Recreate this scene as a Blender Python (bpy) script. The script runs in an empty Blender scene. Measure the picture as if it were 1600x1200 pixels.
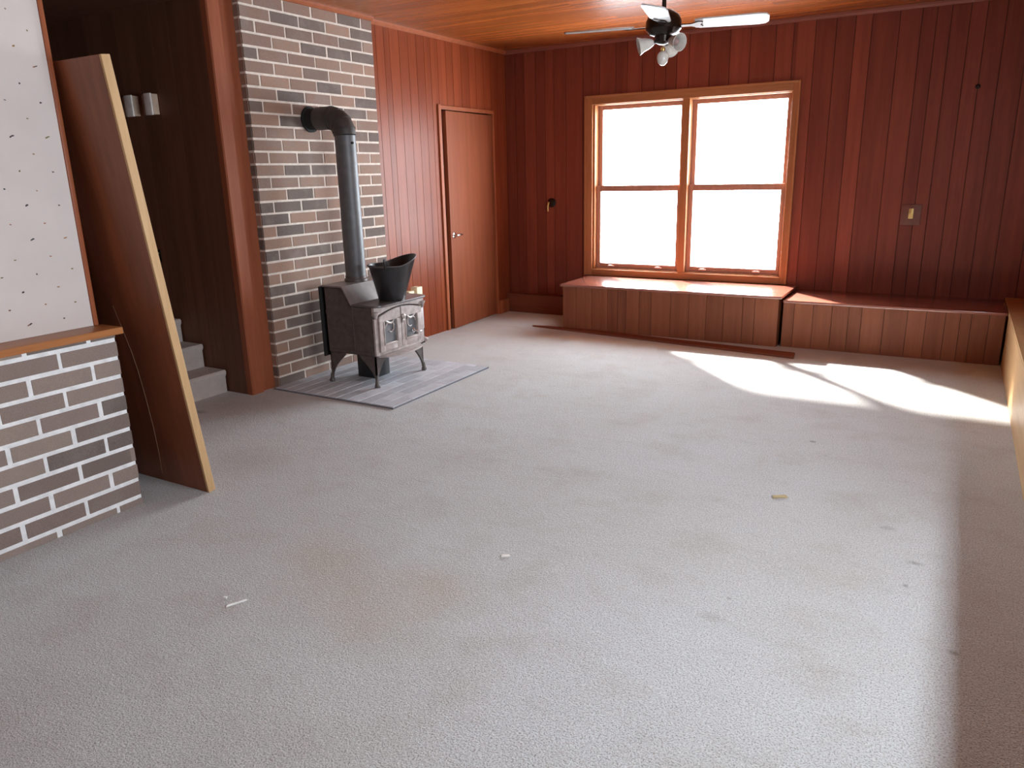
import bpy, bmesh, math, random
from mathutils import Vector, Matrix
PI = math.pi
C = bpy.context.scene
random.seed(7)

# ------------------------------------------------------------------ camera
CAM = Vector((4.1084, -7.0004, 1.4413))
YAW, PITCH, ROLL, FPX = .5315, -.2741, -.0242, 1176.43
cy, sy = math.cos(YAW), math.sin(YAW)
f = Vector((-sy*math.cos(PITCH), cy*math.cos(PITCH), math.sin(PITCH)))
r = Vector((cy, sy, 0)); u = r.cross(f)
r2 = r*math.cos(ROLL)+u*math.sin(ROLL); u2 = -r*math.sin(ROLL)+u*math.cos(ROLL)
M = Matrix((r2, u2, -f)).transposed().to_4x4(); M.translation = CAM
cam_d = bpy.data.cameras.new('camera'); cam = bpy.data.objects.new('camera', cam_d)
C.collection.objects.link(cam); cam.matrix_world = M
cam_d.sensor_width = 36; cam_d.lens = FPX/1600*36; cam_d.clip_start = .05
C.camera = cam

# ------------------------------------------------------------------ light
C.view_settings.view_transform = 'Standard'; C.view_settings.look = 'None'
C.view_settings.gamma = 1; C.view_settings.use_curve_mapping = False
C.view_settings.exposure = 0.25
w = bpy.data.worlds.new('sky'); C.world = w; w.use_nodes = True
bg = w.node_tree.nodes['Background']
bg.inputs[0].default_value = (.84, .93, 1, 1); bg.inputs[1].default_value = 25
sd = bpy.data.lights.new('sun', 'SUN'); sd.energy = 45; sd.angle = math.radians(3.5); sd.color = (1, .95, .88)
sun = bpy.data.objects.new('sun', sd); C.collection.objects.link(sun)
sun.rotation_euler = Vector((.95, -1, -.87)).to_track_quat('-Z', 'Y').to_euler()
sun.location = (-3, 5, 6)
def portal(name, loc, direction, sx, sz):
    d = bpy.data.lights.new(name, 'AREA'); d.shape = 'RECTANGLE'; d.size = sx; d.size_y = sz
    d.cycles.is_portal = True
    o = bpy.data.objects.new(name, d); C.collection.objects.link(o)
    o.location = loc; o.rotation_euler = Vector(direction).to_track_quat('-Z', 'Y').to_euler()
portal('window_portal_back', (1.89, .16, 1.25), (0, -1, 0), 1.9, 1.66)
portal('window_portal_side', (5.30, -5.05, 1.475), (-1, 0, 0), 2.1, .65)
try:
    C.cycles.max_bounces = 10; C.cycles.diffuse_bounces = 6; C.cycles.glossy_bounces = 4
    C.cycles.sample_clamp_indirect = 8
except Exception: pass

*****

**TASK OBJECTIVE**
Repeat, with no pictures, each line from the beginning of the data through the line containing "random.seed(7)", inclusive.

**CORRECT RESPONSE**
Recreate this scene as a Blender Python (bpy) script. The script runs in an empty Blender scene. Measure the picture as if it were 1600x1200 pixels.
import bpy, bmesh, math, random
from mathutils import Vector, Matrix
PI = math.pi
C = bpy.context.scene
random.seed(7)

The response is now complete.